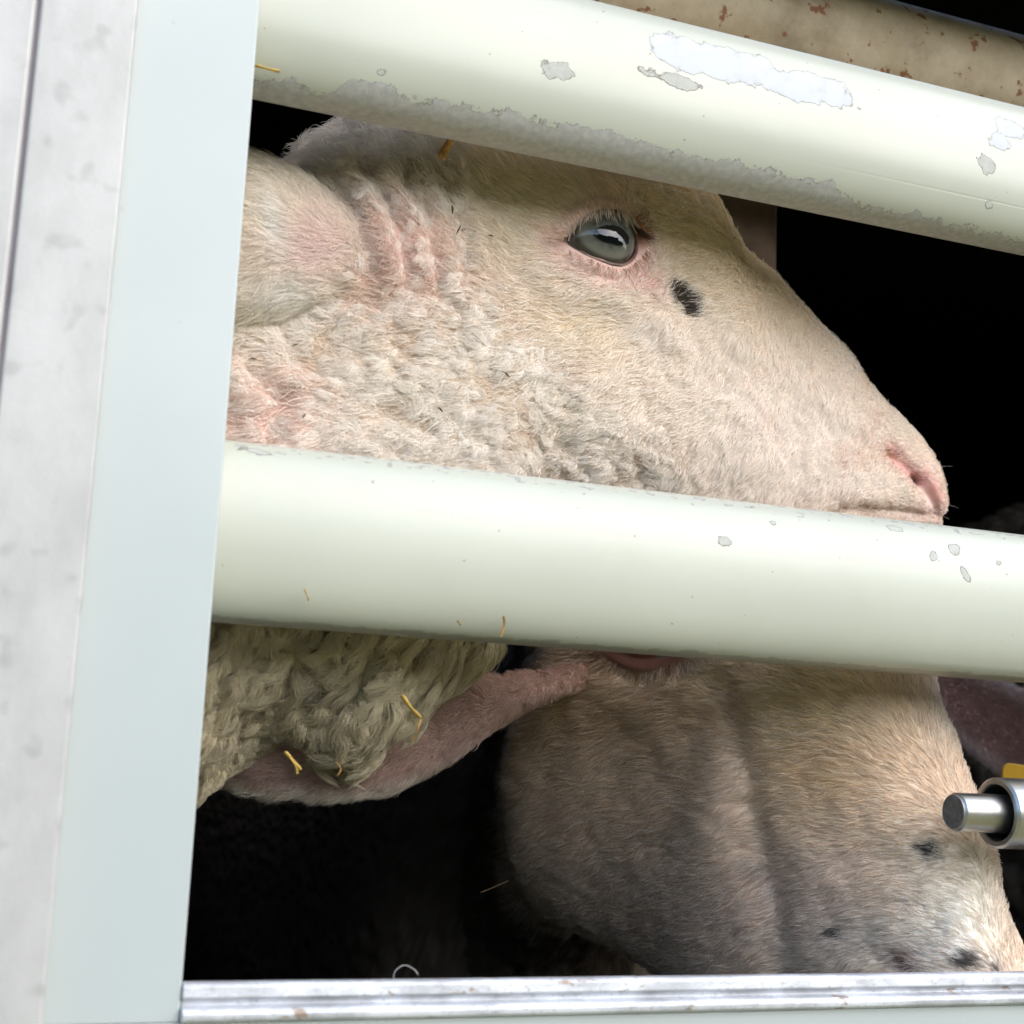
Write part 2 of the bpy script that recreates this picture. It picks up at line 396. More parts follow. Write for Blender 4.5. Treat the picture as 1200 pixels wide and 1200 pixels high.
for px, py, ru, rv, rot, wh in [(850, 637, .0033, .0028, 0, 0), (1118, 645, .0036, .0030, 0, 0), (1095, 653, .0016, .0020, 0, 0), (1131, 672, .0030, .0012, -.9, 0), (1170, 661, .0016, .0013, 0, 0), (905, 612, .002, .0012, 0, 0), (1050, 619, .003, .0012, 0, 0), (300, 530, .006, .002, -.2, 0)]:
    u_, v_, _ = atM(px, py); pa.append((u_, v_, ru, rv, rot, wh))
o.data.materials.append(paint_mat('cream_paint_middle', pa, topchips=(atM(700, 580)[1], .60), lower_grime=.0125, base=(.475, .49, .41)))

# dirty rail and stained upright of the inner partition
p1 = P(1100, 78, .40)
def pipe(name, zc, yc, r, mat, ry=None):
    xs = np.linspace(-.5, 2.28, 60); tube(name, np.c_[xs, np.full(60, yc), np.full(60, zc)], r, mat, trailer, 40)
zt = P(1100, 27, .13)[2]
pipe('inner_rail', zt - .036, .13, .036, m_rust)
xa, xb = P(835, 260, .27)[0], P(905, 260, .27)[0]
box('inner_upright', xa, xb, .262, .30, 1.60, ZT - .002, m_brown, trailer, .003)

# ------------------------------------------------------------------ steel latch bolt on the right
lb = P(1117, 951.5, .010)
latch = empty('latch_bolt', (float(lb[0]), float(lb[1]), float(lb[2])))
tag(latch, 'round steel latch pin sticking out of a thick steel sleeve before the lower sheep', 'latch')
def turned(name, prof, mat, parent, c, n=72, close=True):
    th = np.linspace(0, 2 * np.pi, n, endpoint=False); prof = np.asarray(prof)
    V = np.stack([c[0] + np.repeat(prof[:, 0], n), c[1] + np.outer(prof[:, 1], np.cos(th)).ravel(), c[2] + np.outer(prof[:, 1], np.sin(th)).ravel()], -1)
    Q = grid_quads(len(prof), n)
    me = fast_mesh(name, V, Q, smooth=False); o = link(name, me, mat, parent)
    me.polygons.foreach_set('use_smooth', np.ones(len(Q), bool))
    me.set_sharp_from_angle(angle=R_(25))
    return o
r0 = .0093
turned('pin', [(0.0008, .00001), (0.0008, r0 - .0008), (0.0008, r0 - .0008), (.0016, r0), (.0016, r0), (.19, r0), (.19, .00001)], m_steel, latch, lb)
turned('pin_end', [(-.0001, .00001), (-.0001, r0 - .0011), (.0007, r0 - .0008)], m_steel_end, latch, lb)
sx = P(1166, 951, .010)[0] - lb[0]; r1 = .0172; lc = lb + np.array([0, 0, .0003])
turned('sleeve', [(sx + .05, .0135), (sx + .001, .0135), (sx, .0140), (sx, r1 - .0012), (sx + .0012, r1), (.19, r1), (.19, .0135), (sx + .05, .0135)], m_steel, latch, lc)
box('bracket', lb[0] + .16, lb[0] + .172, .0, .034, lb[2] - .03, lb[2] + .03, m_steel, latch, .001)
box('bracket_arm', lb[0] + .173, .7399, .012, .026, lb[2] - .02, lb[2] + .02, m_steel, latch, .001)

# ------------------------------------------------------------------ sheep
m_skin = attr_mat('sheep_skin', .62, .3, sss=.12)
m_hair = attr_mat('sheep_hair', .6, .2)
_n = m_hair.node_tree; _b = _n.nodes['Principled BSDF']; _t = _n.nodes.new('ShaderNodeBsdfTranslucent'); _m = _n.nodes.new('ShaderNodeMixShader')
_n.links.new(_b.inputs['Base Color'].links[0].from_socket, _t.inputs[0]); _m.inputs[0].default_value = .3
_n.links.new(_b.outputs[0], _m.inputs[1]); _n.links.new(_t.outputs[0], _m.inputs[2]); _n.links.new(_m.outputs[0], _n.nodes['Material Output'].inputs[0])
m_lid = attr_mat('eyelid_skin', .35, .5, sss=.2)
YC = .150                                                    # mid plane of the upper sheep's head
T0 = lambda V: proj(np.stack([V[..., 0], YC - np.abs(V[..., 1]), V[..., 2]], -1))   # head coordinates: where it lies on the upper head
EYE = np.array([(649, 284), (664, 275), (684, 267), (705, 263), (727, 263), (745, 270), (754, 282), (746, 301), (724, 312), (702, 310), (680, 302), (661, 293)], float)
EYEP = catmull(EYE, np.linspace(0, 12, 60, endpoint=False), True)
ER = .0235

def head_profile():
    # (top px, top py, bottom px, bottom py, half width, exponent)
    st = [(545, 140, 590, 655, .074, 2.3), (600, 152, 655, 650, .073, 2.3), (660, 164, 712, 648, .071, 2.35), (722, 178, 770, 648, .070, 2.4), (774, 196, 826, 650, .066, 2.4),
          (799, 228, 870, 655, .058, 2.4), (840, 283, 905, 656, .050, 2.35), (901, 340, 938, 656, .044, 2.3), (962, 394, 972, 652, .039, 2.25), (1001, 447, 1008, 648, .0355, 2.2),
          (1036, 485, 1036, 643, .033, 2.2), (1060, 508, 1058, 638, .0315, 2.15), (1073, 532, 1074, 632, .028, 2.1), (1084, 560, 1086, 626, .021, 2.0), (1088, 588, 1096, 619, .010, 2.0)]
    o = []
    for a, b, c, d, w, e in st:
        t = P(a, b, YC - .004); v = P(c, d, YC)
        o.append((t[0], t[2], v[0], v[2], w, e, 0, .0))
    return o
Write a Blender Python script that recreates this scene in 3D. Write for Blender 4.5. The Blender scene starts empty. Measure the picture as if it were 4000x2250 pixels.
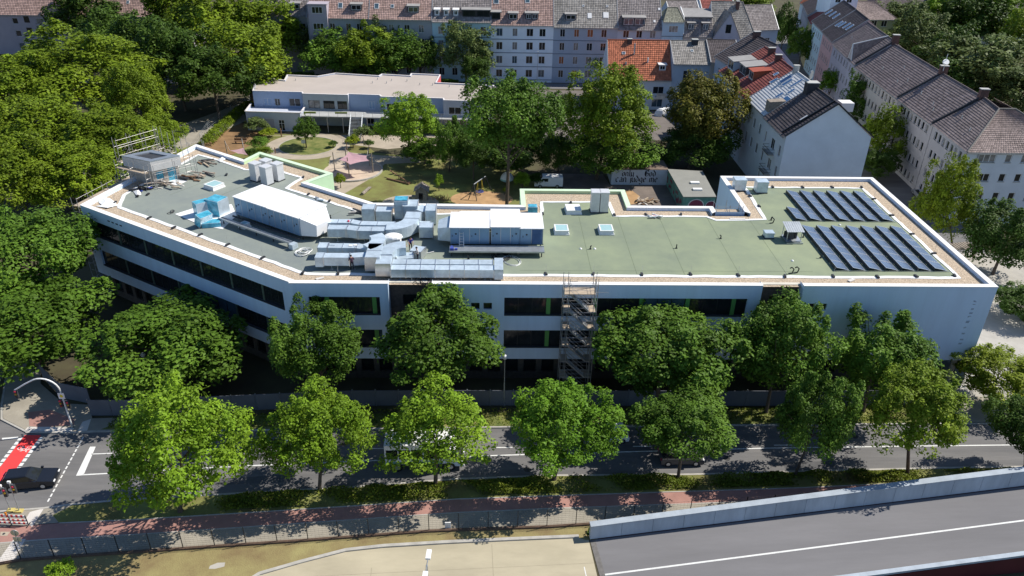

**********

• PROMPT:
Every entry above is to be set down exactly; the pictures are to be left out.

• REPLY:
Write part 2 of the bpy script that recreates this picture. It picks up at line 396. More parts follow. Write for Blender 4.5. Treat the picture as 1200 pixels wide and 1200 pixels high.
for px, py, ru, rv, rot, wh in [(850, 637, .0033, .0028, 0, 0), (1118, 645, .0036, .0030, 0, 0), (1095, 653, .0016, .0020, 0, 0), (1131, 672, .0030, .0012, -.9, 0), (1170, 661, .0016, .0013, 0, 0), (905, 612, .002, .0012, 0, 0), (1050, 619, .003, .0012, 0, 0), (300, 530, .006, .002, -.2, 0)]:
    u_, v_, _ = atM(px, py); pa.append((u_, v_, ru, rv, rot, wh))
o.data.materials.append(paint_mat('cream_paint_middle', pa, topchips=(atM(700, 580)[1], .60), lower_grime=.0125, base=(.475, .49, .41)))

# dirty rail and stained upright of the inner partition
p1 = P(1100, 78, .40)
def pipe(name, zc, yc, r, mat, ry=None):
    xs = np.linspace(-.5, 2.28, 60); tube(name, np.c_[xs, np.full(60, yc), np.full(60, zc)], r, mat, trailer, 40)
zt = P(1100, 27, .13)[2]
pipe('inner_rail', zt - .036, .13, .036, m_rust)
xa, xb = P(835, 260, .27)[0], P(905, 260, .27)[0]
box('inner_upright', xa, xb, .262, .30, 1.60, ZT - .002, m_brown, trailer, .003)

# ------------------------------------------------------------------ steel latch bolt on the right
lb = P(1117, 951.5, .010)
latch = empty('latch_bolt', (float(lb[0]), float(lb[1]), float(lb[2])))
tag(latch, 'round steel latch pin sticking out of a thick steel sleeve before the lower sheep', 'latch')
def turned(name, prof, mat, parent, c, n=72, close=True):
    th = np.linspace(0, 2 * np.pi, n, endpoint=False); prof = np.asarray(prof)
    V = np.stack([c[0] + np.repeat(prof[:, 0], n), c[1] + np.outer(prof[:, 1], np.cos(th)).ravel(), c[2] + np.outer(prof[:, 1], np.sin(th)).ravel()], -1)
    Q = grid_quads(len(prof), n)
    me = fast_mesh(name, V, Q, smooth=False); o = link(name, me, mat, parent)
    me.polygons.foreach_set('use_smooth', np.ones(len(Q), bool))
    me.set_sharp_from_angle(angle=R_(25))
    return o
r0 = .0093
turned('pin', [(0.0008, .00001), (0.0008, r0 - .0008), (0.0008, r0 - .0008), (.0016, r0), (.0016, r0), (.19, r0), (.19, .00001)], m_steel, latch, lb)
turned('pin_end', [(-.0001, .00001), (-.0001, r0 - .0011), (.0007, r0 - .0008)], m_steel_end, latch, lb)
sx = P(1166, 951, .010)[0] - lb[0]; r1 = .0172; lc = lb + np.array([0, 0, .0003])
turned('sleeve', [(sx + .05, .0135), (sx + .001, .0135), (sx, .0140), (sx, r1 - .0012), (sx + .0012, r1), (.19, r1), (.19, .0135), (sx + .05, .0135)], m_steel, latch, lc)
box('bracket', lb[0] + .16, lb[0] + .172, .0, .034, lb[2] - .03, lb[2] + .03, m_steel, latch, .001)
box('bracket_arm', lb[0] + .173, .7399, .012, .026, lb[2] - .02, lb[2] + .02, m_steel, latch, .001)

# ------------------------------------------------------------------ sheep
m_skin = attr_mat('sheep_skin', .62, .3, sss=.12)
m_hair = attr_mat('sheep_hair', .6, .2)
_n = m_hair.node_tree; _b = _n.nodes['Principled BSDF']; _t = _n.nodes.new('ShaderNodeBsdfTranslucent'); _m = _n.nodes.new('ShaderNodeMixShader')
_n.links.new(_b.inputs['Base Color'].links[0].from_socket, _t.inputs[0]); _m.inputs[0].default_value = .3
_n.links.new(_b.outputs[0], _m.inputs[1]); _n.links.new(_t.outputs[0], _m.inputs[2]); _n.links.new(_m.outputs[0], _n.nodes['Material Output'].inputs[0])
m_lid = attr_mat('eyelid_skin', .35, .5, sss=.2)
YC = .150                                                    # mid plane of the upper sheep's head
T0 = lambda V: proj(np.stack([V[..., 0], YC - np.abs(V[..., 1]), V[..., 2]], -1))   # head coordinates: where it lies on the upper head
EYE = np.array([(649, 284), (664, 275), (684, 267), (705, 263), (727, 263), (745, 270), (754, 282), (746, 301), (724, 312), (702, 310), (680, 302), (661, 293)], float)
EYEP = catmull(EYE, np.linspace(0, 12, 60, endpoint=False), True)
ER = .0235

def head_profile():
    # (top px, top py, bottom px, bottom py, half width, exponent)
    st = [(545, 140, 590, 655, .074, 2.3), (600, 152, 655, 650, .073, 2.3), (660, 164, 712, 648, .071, 2.35), (722, 178, 770, 648, .070, 2.4), (774, 196, 826, 650, .066, 2.4),
          (799, 228, 870, 655, .058, 2.4), (840, 283, 905, 656, .050, 2.35), (901, 340, 938, 656, .044, 2.3), (962, 394, 972, 652, .039, 2.25), (1001, 447, 1008, 648, .0355, 2.2),
          (1036, 485, 1036, 643, .033, 2.2), (1060, 508, 1058, 638, .0315, 2.15), (1073, 532, 1074, 632, .028, 2.1), (1084, 560, 1086, 626, .021, 2.0), (1088, 588, 1096, 619, .010, 2.0)]
    o = []
    for a, b, c, d, w, e in st:
        t = P(a, b, YC - .004); v = P(c, d, YC)
        o.append((t[0], t[2], v[0], v[2], w, e, 0, .0))
    return o
Write a Blender Python script that recreates this scene in 3D. Write for Blender 4.5. The Blender scene starts empty. Measure the picture as if it were 4000x2250 pixels.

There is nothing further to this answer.